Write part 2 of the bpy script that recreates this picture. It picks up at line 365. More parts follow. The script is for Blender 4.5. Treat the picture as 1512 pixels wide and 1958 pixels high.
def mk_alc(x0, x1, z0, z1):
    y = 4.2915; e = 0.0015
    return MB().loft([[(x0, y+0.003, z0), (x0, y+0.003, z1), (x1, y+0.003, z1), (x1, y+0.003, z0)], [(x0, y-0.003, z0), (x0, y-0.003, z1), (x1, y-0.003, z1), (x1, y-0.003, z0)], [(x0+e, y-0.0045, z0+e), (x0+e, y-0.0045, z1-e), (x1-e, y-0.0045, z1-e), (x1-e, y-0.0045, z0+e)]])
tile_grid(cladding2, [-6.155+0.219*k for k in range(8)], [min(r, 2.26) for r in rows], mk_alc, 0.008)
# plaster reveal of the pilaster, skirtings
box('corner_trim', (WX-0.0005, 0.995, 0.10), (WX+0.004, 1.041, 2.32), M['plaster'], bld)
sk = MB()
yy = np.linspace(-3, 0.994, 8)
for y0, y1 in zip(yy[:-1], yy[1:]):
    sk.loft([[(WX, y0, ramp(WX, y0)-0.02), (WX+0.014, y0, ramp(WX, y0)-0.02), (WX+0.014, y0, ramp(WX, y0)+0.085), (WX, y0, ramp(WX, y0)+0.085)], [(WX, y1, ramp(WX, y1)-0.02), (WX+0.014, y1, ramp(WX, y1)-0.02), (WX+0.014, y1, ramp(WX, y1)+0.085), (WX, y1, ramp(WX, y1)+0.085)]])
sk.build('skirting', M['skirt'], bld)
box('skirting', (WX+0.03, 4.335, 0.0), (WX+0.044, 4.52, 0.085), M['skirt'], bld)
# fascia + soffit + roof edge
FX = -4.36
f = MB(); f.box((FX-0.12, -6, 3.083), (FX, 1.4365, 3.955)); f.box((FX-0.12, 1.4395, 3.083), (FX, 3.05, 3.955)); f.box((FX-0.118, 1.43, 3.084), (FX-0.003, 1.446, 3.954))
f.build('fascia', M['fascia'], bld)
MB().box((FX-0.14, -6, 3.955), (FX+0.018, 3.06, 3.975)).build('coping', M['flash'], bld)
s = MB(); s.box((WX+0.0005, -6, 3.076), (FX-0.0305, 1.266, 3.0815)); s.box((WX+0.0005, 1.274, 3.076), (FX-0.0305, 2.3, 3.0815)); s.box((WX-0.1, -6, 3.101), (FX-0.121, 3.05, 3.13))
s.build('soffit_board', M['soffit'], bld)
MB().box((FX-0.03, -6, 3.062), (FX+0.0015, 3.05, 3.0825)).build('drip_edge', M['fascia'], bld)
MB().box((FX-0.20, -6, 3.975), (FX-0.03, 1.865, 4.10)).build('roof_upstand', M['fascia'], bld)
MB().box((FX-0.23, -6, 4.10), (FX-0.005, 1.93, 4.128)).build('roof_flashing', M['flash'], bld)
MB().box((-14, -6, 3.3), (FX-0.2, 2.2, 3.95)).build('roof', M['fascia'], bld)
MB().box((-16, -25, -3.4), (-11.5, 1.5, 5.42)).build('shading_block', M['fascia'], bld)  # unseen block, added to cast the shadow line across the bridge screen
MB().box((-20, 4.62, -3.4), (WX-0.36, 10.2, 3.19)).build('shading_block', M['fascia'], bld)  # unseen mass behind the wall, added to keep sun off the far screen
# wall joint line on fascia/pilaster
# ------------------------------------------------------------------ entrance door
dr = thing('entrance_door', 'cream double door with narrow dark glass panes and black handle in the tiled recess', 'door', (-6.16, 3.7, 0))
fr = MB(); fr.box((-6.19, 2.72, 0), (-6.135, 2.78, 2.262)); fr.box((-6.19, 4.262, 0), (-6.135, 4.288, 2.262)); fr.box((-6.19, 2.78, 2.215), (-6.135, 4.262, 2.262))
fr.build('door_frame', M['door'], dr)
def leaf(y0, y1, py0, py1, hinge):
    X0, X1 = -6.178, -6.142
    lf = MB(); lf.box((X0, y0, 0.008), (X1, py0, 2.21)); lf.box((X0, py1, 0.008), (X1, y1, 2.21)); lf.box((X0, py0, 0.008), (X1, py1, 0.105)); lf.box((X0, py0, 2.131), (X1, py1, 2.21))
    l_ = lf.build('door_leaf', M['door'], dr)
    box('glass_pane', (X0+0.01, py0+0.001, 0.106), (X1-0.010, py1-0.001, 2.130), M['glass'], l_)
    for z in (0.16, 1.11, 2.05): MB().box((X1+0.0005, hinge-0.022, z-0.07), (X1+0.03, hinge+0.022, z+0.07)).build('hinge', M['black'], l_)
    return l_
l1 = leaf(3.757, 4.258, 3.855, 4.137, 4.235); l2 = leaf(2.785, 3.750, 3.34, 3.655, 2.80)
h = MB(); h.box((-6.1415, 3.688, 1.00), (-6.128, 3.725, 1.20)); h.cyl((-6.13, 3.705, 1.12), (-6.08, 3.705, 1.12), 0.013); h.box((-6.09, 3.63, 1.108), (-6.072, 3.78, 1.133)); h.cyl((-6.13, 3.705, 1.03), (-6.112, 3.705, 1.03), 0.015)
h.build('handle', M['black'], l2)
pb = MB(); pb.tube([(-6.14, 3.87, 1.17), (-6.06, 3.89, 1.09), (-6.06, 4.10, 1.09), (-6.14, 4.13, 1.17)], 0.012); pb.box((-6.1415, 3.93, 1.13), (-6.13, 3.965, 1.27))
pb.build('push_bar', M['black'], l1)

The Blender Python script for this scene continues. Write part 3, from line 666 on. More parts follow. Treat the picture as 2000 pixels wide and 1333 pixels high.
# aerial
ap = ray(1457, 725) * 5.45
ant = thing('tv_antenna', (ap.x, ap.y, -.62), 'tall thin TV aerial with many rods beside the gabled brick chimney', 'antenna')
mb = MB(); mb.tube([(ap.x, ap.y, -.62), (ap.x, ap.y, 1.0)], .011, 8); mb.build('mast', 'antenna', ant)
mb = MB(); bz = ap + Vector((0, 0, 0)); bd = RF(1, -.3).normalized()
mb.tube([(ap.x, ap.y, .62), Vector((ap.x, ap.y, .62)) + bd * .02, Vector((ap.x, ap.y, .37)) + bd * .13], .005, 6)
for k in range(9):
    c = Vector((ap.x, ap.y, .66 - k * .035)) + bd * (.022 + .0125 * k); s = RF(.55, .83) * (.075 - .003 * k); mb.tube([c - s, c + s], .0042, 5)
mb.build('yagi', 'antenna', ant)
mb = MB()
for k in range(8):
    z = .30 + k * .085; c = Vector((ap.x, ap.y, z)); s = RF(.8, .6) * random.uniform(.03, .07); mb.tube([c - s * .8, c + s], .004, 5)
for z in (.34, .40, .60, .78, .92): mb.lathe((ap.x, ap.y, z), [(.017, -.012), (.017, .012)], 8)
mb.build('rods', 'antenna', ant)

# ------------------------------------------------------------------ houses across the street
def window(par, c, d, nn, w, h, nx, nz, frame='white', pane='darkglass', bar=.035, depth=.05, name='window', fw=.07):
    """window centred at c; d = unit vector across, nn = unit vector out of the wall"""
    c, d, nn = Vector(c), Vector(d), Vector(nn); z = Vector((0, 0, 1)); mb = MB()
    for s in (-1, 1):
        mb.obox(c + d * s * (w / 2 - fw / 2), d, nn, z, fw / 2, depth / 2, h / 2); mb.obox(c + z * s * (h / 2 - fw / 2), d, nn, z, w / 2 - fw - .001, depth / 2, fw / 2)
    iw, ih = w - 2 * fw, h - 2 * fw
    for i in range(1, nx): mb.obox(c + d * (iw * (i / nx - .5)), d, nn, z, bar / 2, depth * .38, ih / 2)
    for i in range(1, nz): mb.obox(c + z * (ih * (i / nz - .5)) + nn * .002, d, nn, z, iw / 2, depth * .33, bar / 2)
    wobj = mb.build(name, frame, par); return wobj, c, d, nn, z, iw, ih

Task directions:
Extract the span of lines that starts with the line containing "The Blender Python" and ends with the line containing "mb.build('rods', 'antenna', ant)". Keep it exact and add nothing.

Response to this exercise:
The Blender Python script for this scene continues. Write part 3, from line 666 on. More parts follow. Treat the picture as 2000 pixels wide and 1333 pixels high.
# aerial
ap = ray(1457, 725) * 5.45
ant = thing('tv_antenna', (ap.x, ap.y, -.62), 'tall thin TV aerial with many rods beside the gabled brick chimney', 'antenna')
mb = MB(); mb.tube([(ap.x, ap.y, -.62), (ap.x, ap.y, 1.0)], .011, 8); mb.build('mast', 'antenna', ant)
mb = MB(); bz = ap + Vector((0, 0, 0)); bd = RF(1, -.3).normalized()
mb.tube([(ap.x, ap.y, .62), Vector((ap.x, ap.y, .62)) + bd * .02, Vector((ap.x, ap.y, .37)) + bd * .13], .005, 6)
for k in range(9):
    c = Vector((ap.x, ap.y, .66 - k * .035)) + bd * (.022 + .0125 * k); s = RF(.55, .83) * (.075 - .003 * k); mb.tube([c - s, c + s], .0042, 5)
mb.build('yagi', 'antenna', ant)
mb = MB()
for k in range(8):
    z = .30 + k * .085; c = Vector((ap.x, ap.y, z)); s = RF(.8, .6) * random.uniform(.03, .07); mb.tube([c - s * .8, c + s], .004, 5)
for z in (.34, .40, .60, .78, .92): mb.lathe((ap.x, ap.y, z), [(.017, -.012), (.017, .012)], 8)
mb.build('rods', 'antenna', ant)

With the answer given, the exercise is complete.